Our water heater broke sometime Monday, and we found out the analog way: Only cold water came out of the tap.

A visit to the basement revealed that the heater had already been reporting a problem in the least intuitive way possible. A single green LED on an assembly near its base was blinking out a pattern–eight flashes in a row, followed by a pause of a few seconds and then two more flashes.

That sequence, a small sticker explained, was the heater’s way of saying “Temperature sensor fault detected.” This same sticker listed 17 other sequences of flashes and pauses that could report anything from “No faults” to “Flammable vapor sensor fault detected.”

(The temperature sensor had indeed gone bad, although it took multiple visits by techs to confirm that and then return with a working replacement.

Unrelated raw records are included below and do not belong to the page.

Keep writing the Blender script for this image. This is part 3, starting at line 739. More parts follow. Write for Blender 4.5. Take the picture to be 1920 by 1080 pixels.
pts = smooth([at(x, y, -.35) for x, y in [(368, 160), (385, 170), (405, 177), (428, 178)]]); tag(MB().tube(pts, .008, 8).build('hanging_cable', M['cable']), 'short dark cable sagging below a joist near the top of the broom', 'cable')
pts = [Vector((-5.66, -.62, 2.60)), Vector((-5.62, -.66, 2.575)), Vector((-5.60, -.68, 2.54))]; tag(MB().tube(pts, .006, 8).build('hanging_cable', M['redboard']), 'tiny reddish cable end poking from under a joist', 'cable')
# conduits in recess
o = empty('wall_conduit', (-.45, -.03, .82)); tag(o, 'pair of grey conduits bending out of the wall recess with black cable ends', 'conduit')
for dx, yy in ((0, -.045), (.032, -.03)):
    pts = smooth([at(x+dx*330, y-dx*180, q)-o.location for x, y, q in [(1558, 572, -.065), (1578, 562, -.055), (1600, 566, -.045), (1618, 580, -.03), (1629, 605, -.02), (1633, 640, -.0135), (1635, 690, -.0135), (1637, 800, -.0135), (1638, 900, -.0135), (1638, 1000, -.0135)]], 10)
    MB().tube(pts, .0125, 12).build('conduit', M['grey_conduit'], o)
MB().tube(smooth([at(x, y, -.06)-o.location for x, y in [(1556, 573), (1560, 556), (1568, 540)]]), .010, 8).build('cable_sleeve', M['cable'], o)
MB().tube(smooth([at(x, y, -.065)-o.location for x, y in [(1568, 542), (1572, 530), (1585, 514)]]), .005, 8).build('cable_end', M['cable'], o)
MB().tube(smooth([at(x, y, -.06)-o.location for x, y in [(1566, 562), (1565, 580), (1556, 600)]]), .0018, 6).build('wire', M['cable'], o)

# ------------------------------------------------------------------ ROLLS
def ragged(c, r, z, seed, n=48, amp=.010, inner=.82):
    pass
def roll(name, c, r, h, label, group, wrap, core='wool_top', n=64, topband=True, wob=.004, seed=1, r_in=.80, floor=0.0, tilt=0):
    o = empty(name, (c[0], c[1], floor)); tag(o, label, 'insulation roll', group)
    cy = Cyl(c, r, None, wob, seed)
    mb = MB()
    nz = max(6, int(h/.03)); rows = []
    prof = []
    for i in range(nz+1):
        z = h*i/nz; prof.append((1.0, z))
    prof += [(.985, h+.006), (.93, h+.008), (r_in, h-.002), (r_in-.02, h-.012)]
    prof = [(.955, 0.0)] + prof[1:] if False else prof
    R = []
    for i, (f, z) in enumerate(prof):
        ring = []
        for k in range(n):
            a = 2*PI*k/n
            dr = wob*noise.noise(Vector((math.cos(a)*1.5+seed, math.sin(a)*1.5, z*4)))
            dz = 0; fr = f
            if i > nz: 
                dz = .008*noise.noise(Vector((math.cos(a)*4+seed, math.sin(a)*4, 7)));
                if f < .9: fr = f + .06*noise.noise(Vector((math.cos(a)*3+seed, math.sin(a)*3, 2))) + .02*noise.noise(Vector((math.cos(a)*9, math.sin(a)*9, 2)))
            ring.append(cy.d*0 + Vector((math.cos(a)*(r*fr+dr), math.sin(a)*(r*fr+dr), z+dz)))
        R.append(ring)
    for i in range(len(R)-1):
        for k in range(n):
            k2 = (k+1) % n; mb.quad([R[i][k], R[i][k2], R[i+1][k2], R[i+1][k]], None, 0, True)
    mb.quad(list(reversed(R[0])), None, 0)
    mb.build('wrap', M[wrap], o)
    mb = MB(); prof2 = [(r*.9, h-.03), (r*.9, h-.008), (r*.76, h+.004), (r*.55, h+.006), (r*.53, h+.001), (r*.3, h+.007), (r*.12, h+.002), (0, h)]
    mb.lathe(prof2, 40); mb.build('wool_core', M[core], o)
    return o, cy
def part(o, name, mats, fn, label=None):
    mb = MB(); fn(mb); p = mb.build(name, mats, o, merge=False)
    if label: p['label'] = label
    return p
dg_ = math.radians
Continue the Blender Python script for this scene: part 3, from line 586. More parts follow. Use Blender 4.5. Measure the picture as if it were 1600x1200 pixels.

This has left me with a renewed appreciation for household modern conveniences.)

That’s an awful user interface. It’s also what happens when you supply a single, single-color LED to display the status of a fairly complex home appliance. Bradford White, the manufacturer, could have put in a light that changed color–seeing a once-green indicator turn to red is usually your tip that something’s changed for the worse–or put in two or more LEDs.

Or that firm could have splurged on a digital readout capable of showing numeric error codes, bringing the discoverability of this interface up to that of the “DSKY” control of the Apollo Guidance Computer that NASA astronauts sometimes struggled to decipher on their way to the Moon.

Instead, sticking with that sole green LED and offloading the work of discovering its Morse-code-esque interface to customers may have saved Bradford White a dime per heater. On the upside, I’m now pretty sure I’ve seen the worst possible UI. I mean, not even Lotus Notes got this bad.